The Strategic and Tactical Value of Commodity Futures

, CFA &
Pages 69-97 | Published online: 08 Apr 2019
 

Abstract

Investors face numerous challenges when seeking to estimate the prospective performance of a longonly investment in commodity futures. For instance, historically, the average annualized excess return of the average individual commodity futures has been approximately zero and commodity futures returns have been largely uncorrelated with one another. The prospective annualized excess return of a rebalanced portfolio of commodity futures, however, can be "equity-like." Some security characteristics (such as the term structure of futures prices) and some portfolio strategies have historically been rewarded with above-average returns. It is important to avoid naive extrapolation of historical returns and to strike a balance between dependable sources of return and possible sources of return.

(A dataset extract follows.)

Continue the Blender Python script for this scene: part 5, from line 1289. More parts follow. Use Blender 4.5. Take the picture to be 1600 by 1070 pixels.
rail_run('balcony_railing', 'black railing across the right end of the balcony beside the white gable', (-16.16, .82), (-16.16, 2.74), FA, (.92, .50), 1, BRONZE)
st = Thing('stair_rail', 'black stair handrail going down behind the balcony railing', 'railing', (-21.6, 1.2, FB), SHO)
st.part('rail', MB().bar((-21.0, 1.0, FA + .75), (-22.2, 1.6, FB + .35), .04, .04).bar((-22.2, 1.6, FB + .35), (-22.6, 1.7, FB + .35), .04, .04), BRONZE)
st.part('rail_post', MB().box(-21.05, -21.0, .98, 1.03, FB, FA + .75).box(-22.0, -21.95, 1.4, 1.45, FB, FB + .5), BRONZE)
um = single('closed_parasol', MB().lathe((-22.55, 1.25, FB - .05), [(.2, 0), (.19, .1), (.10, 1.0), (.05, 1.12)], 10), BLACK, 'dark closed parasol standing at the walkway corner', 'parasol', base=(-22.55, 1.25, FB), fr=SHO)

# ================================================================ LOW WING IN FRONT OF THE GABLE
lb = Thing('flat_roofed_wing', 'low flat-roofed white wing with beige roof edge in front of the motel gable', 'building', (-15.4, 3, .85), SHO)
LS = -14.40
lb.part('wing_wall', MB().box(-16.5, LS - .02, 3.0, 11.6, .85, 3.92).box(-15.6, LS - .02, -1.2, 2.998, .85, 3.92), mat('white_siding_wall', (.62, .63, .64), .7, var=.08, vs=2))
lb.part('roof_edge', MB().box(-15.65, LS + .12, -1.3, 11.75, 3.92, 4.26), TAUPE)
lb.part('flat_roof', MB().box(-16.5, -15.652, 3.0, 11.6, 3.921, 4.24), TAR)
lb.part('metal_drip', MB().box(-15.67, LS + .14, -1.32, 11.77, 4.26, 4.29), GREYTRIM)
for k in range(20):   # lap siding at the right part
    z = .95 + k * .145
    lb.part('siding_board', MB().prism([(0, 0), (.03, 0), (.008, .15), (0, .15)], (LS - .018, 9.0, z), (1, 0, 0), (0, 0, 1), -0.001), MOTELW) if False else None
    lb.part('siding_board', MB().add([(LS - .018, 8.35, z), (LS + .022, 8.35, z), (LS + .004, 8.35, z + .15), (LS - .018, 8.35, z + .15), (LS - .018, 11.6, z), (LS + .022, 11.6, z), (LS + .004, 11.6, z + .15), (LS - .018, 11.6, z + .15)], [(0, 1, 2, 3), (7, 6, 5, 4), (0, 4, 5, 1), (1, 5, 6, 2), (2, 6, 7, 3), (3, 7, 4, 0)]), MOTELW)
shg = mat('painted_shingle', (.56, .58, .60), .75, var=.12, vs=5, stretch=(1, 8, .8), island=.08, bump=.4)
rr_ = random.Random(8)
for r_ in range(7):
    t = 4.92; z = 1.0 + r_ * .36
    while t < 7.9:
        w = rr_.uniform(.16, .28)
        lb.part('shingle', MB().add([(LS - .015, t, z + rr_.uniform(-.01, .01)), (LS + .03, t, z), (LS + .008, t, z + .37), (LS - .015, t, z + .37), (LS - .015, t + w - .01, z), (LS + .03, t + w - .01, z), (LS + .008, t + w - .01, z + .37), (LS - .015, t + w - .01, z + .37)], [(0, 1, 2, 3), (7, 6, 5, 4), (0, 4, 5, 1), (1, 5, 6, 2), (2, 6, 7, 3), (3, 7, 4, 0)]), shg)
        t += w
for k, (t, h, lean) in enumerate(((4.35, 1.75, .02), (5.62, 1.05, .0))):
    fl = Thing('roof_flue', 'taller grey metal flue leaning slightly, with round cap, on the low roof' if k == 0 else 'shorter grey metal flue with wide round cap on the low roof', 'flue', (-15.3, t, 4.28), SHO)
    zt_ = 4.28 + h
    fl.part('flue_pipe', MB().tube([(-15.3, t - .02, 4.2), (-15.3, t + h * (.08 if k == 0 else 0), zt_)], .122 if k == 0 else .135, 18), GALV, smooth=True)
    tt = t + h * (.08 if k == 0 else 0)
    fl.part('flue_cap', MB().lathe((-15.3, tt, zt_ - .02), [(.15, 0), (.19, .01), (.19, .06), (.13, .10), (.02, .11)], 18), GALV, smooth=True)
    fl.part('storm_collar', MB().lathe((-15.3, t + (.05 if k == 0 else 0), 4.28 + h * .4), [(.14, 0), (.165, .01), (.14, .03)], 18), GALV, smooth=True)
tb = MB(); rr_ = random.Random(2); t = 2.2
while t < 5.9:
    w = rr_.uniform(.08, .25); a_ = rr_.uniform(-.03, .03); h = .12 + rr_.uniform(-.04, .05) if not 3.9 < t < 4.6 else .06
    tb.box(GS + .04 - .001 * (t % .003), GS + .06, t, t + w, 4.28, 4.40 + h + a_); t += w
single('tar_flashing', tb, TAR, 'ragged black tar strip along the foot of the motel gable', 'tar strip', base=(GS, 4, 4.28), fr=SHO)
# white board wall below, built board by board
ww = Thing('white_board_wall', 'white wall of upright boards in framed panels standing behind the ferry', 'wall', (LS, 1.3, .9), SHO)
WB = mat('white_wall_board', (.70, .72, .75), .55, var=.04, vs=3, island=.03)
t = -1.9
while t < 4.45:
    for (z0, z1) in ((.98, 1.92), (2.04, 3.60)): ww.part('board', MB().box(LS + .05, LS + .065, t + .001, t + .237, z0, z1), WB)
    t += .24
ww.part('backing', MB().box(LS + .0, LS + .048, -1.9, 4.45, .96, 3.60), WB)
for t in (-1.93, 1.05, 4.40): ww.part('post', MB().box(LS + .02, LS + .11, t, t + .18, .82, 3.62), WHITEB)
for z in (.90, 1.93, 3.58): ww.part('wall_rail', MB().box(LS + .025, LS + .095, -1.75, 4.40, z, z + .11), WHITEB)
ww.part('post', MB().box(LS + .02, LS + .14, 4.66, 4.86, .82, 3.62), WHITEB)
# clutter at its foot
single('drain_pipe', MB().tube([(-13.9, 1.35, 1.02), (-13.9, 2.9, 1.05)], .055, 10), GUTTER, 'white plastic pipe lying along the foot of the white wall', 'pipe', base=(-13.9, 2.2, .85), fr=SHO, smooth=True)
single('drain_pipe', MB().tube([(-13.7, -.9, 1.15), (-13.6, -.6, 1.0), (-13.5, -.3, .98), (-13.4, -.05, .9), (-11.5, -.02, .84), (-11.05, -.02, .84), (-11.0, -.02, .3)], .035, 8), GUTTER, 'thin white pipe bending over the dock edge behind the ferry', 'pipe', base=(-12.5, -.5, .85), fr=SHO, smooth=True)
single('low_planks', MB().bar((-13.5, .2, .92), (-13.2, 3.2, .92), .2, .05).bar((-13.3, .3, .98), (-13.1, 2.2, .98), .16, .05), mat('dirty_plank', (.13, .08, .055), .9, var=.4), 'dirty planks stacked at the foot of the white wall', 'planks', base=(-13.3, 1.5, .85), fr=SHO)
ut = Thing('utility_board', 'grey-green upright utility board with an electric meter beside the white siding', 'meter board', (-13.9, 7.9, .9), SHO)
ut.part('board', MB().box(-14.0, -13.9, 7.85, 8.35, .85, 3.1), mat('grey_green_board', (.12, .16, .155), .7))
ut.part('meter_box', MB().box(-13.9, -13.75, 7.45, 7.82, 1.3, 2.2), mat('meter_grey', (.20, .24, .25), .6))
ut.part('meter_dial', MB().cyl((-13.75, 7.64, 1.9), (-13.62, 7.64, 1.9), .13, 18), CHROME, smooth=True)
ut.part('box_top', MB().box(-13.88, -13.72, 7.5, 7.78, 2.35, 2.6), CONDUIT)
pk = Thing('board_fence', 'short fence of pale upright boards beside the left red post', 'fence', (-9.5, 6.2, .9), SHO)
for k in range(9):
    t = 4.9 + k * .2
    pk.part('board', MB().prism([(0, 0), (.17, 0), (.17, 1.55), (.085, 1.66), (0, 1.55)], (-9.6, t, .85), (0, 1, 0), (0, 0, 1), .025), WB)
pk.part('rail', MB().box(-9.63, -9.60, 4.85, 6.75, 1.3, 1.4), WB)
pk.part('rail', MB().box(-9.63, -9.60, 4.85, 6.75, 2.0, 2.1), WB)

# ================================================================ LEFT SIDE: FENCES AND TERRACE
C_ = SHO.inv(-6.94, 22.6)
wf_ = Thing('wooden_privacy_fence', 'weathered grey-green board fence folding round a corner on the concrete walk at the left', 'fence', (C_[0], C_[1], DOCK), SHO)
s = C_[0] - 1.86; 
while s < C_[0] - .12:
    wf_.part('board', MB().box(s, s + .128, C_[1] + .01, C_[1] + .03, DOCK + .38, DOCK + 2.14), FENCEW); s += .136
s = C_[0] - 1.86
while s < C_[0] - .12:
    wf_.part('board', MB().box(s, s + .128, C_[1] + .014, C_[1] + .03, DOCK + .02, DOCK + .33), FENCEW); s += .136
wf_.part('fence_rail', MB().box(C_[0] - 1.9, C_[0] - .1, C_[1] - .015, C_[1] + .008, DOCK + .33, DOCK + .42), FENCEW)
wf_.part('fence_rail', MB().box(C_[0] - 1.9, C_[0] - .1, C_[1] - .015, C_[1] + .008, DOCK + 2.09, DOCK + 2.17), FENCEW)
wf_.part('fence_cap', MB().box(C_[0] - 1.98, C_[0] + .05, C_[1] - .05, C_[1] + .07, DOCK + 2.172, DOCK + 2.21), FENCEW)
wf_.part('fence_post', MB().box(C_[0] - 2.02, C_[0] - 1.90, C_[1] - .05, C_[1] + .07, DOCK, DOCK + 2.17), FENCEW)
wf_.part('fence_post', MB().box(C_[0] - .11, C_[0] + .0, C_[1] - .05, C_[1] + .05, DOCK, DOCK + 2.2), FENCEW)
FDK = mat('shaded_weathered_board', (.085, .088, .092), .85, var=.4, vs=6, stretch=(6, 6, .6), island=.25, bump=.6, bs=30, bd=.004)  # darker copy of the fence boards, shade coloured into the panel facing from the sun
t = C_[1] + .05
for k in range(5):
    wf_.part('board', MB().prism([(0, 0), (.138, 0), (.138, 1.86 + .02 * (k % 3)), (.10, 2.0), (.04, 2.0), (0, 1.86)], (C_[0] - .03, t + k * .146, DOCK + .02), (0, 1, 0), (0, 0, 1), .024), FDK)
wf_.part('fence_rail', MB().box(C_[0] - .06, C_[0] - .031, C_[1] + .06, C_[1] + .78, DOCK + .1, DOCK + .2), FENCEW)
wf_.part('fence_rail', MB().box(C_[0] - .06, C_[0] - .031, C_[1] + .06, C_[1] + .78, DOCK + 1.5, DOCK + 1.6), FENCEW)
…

Should investors have the same long-term return expectations for portfolios of commodity futures as they might have for equities? Naive extrapolation of history suggests the answer is "yes." However, extrapolating past performance into the future is often dangerous. The challenge for investors contemplating a long-only investment in commodity futures is to develop a framework for thinking about prospective returns. Such a framework requires an examination of the historical returns of individual commodity futures and portfolios of commodity futures. It also requires an analysis of the drivers of these returns.

We summarize the research we have carried out and the research of others into the role of commodity futures in investment portfolios. Several key findings result from this research. The average compound (geometric) excess return of the average individual commodity futures contract has historically been close to zero. This finding raises an important question for investors considering a long-only investment in commodity futures: How can a commodity futures portfolio have "equity-like" returns when the average returns of the portfolio's constituents have been close to zero? Two answers are revealed by our research.

First, portfolios of commodity futures that periodically rebalance may have equity-like excess returns. The rebalancing return is attributable to portfolio diversification, not to seemingly fundamental influences, such as the rate of inflation, economic growth, or risk premiums. The rebalancing return, or diversification return, is a relatively predictable source of portfolio return.

Second, portfolios of commodity futures that overweight those commodity futures with relatively high returns may produce equity-like excess returns. Of course, finding securities with above-average returns is not an easy task. In the search for above-average returns, investors can pursue two potentially return-enhancing strategies.

One strategy is to turn to security characteristics that in the past have been associated with above-average returns. One such characteristic for commodity futures is the term structure of futures prices, which has historically been highly correlated with the cross-sectional dispersion of returns among individual commodity futures. That is, commodity futures with the relatively more attractive term-structure characteristics have had higher returns than commodity futures with the relatively less-attractive term-structure characteristics. The term structure of commodity futures prices allows investors, with the benefit of hindsight, to identify commodity futures that performed well in the past. Of course, an investor faces the risk that the historically observed payoff from investing in commodity futures with above-average term-structure characteristics will not persist in the future.

Another approach is to pursue a momentum strategy. Historically, a payoff has been available from investing in commodity futures with past relatively high returns.

Finally, a diversified portfolio of commodity futures seems to be an excellent diversifier of a traditional stock and bond portfolio but is a questionable hedge of inflation and pension liabilities.